Bankrupt Taxpayers Need Better Protection from IRS

Taxpayers’ rights were violated when the Internal Revenue Service filed liens on their accounts while they were in bankruptcy, according to a new report by a government watchdog.

The Treasury Inspector General for Tax Administration issued a report recommending that the IRS do a better job of protecting taxpayer rights, as well as the government’s interests, during bankruptcy proceedings. The U.S. Bankruptcy Code’s automatic stay provision is designed to protect taxpayers from collection activities while they are in bankruptcy, TIGTA noted. Nonetheless, an estimated 495 potential taxpayer rights violations occurred between October 2005 and December 2007 because the IRS filed liens while taxpayers were in bankruptcy.

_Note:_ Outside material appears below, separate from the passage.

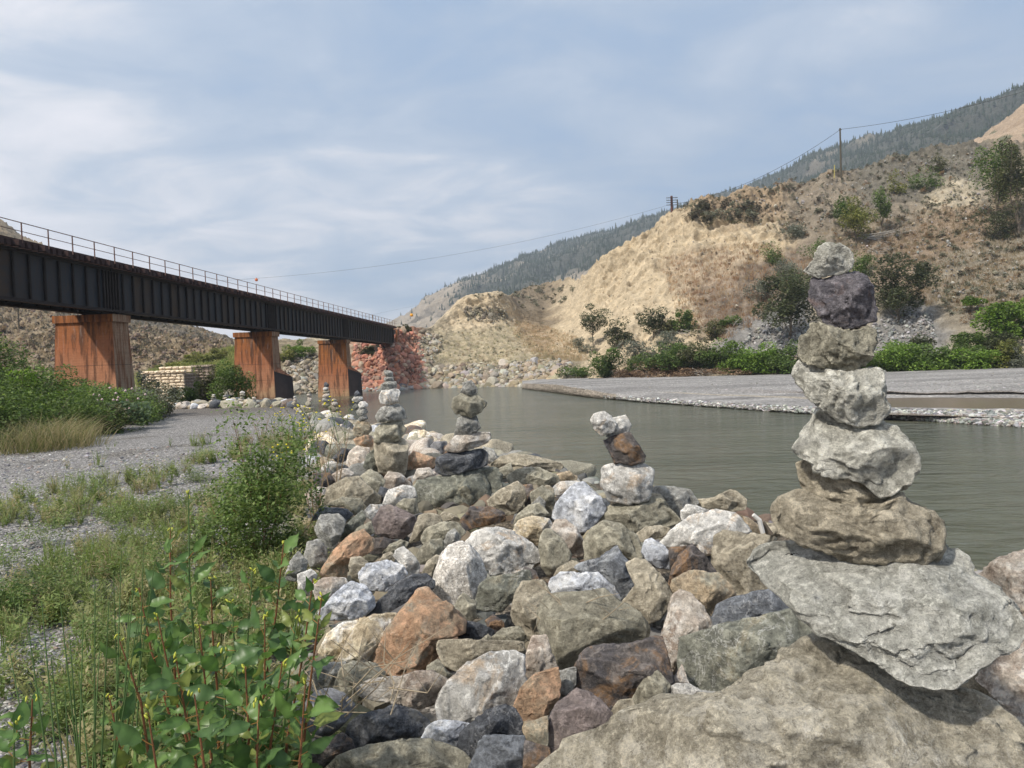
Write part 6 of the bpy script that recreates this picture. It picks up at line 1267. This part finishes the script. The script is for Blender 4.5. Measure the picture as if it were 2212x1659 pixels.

There were also 27,838 taxpayers at risk of having their rights violated because a bankruptcy freeze code was not posted to their accounts in a timely manner. The bankruptcy freeze code designates that the account is in bankruptcy status. The code protects taxpayer rights during bankruptcy proceedings by helping the IRS and its centralized insolvency operation function identify and address potential automatic stay violations.

TIGTA found controls need to be strengthened in two areas during the opening and closing of bankruptcy cases to ensure that taxpayers’ rights and the government’s interests are better protected. The centralized insolvency operation function could take better advantage of reports generated from IRS automated systems to identify and resolve potential stay violations. TIGTA identified cases in which taxpayers’ rights were violated because the IRS filed liens on taxpayers’ accounts while the taxpayers were in bankruptcy. TIGTA also identified taxpayers’ accounts that were at risk of having their rights violated because a bankruptcy freeze code was not posted to their accounts in a timely manner.

The second area where improvements are necessary involved holding managers more accountable for initiating bankruptcy-closing actions in a timely manner. Failure to initiate bankruptcy-closing actions in a timely manner affects the IRS’s ability to collect taxes and also can place undue hardship and burden on taxpayers by withholding refunds, said TIGTA. As of June 28, 2008, TIGTA identified 2,442 taxpayers’ accounts in which closing actions had not been initiated within 30 calendar days of the bankruptcy courts’ closing determination.

In response to the report, IRS officials agreed with TIGTA’s recommendations, and have taken or plan to take appropriate corrective actions.